Tuesday, April 08, 2008

However will Global pay for their GCap takeover?

By cutting costs, of course: Heart and Galaxy are going to "network" much of their programming. James P emails with this:

Only breakfast and drive shows will survive on Galaxy (Heart also get to keep their local mid-morning programmes). Everything else will be networked, with Global claiming it will offer a "quasi-national proposition to advertisers". It's also being described as a 'cost-cutting measure'.

The Global chief executive has an interesting reason for this disposal of local shows; "People assume networking is about big name DJs. It's not, it's about quality presenters. If you take 50 different radio stations there cannot possibly be 50 good presenters at every station in a particular slot. Why not take the two or three quality class players and put them across the network".

The sad part is that he doesn't seem to question why there aren't '50 good presenters at every station in a particular slot', or wonder if it's maybe because the increase in networking across commercial stations means a reduction in the hours for those slots where 'good presenters' got their first break. In the past, off-peak slots could be used to try out new talent. Now they're filled across the country with the same presenter who's, you know, adequate.

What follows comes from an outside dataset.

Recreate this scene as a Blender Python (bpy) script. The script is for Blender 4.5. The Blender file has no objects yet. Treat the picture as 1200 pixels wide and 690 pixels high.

Still, when the 'quality class players' decide to take that better job at the BBC or a bingo channel and Global realise there are no experienced presenters to take their place, I suppose there's always ex-Big Brother contestants...

It also misses the things that local radio do really strongly - or did, to be honest, before cost-cutting set in - which is to be local. It's like saying "what's the point of gossiping with people in your street, who might not be very good at it? We'll have one, giant gossip, covering your entire region - you won't actually hear any gossip about people you know, but it will be delivered in an expert fashion.